◆ Exercise directions: What is the number of lines holding the word "scene"? Write that number and nothing else.

◆ Recorded data:
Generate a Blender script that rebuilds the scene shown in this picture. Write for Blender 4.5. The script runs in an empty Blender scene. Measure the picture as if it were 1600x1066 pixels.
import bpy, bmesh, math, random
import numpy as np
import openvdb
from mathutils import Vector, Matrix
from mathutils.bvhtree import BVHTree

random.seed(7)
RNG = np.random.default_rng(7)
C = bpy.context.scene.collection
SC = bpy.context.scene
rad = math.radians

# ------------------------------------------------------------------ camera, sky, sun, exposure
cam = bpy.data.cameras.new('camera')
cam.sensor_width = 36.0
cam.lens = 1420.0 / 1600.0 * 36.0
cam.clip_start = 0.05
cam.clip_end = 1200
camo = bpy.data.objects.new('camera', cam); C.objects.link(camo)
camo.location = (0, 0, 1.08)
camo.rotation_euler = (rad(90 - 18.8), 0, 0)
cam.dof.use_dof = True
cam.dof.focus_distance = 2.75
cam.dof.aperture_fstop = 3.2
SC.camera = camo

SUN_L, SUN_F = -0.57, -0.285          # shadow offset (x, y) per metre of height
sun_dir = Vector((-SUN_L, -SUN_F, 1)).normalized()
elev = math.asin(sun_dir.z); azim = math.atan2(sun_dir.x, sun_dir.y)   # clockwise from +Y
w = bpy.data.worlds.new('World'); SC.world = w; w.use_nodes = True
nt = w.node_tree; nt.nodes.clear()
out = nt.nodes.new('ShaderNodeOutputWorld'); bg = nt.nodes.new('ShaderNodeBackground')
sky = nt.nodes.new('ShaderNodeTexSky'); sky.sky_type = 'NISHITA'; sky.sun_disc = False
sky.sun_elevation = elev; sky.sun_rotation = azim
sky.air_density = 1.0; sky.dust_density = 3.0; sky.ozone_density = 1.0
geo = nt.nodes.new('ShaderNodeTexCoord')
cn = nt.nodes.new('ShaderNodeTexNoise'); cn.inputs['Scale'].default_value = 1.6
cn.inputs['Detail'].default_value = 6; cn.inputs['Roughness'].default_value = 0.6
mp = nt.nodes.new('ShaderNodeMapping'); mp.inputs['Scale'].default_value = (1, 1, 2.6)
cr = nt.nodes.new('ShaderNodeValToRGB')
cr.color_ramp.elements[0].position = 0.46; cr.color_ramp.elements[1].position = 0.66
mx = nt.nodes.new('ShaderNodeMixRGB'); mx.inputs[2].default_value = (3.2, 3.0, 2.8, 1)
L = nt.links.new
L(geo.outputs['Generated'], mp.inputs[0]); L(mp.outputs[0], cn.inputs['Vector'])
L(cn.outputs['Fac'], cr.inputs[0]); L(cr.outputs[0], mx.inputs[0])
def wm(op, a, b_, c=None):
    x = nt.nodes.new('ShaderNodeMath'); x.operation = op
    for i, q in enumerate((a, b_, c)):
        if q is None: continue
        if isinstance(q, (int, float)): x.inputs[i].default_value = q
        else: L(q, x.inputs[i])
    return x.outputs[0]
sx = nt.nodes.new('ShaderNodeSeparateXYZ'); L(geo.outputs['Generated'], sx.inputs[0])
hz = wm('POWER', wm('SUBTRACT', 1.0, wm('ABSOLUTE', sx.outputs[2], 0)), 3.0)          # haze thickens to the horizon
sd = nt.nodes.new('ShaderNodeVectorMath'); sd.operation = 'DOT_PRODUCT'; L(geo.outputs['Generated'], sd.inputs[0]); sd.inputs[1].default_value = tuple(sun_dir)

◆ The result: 3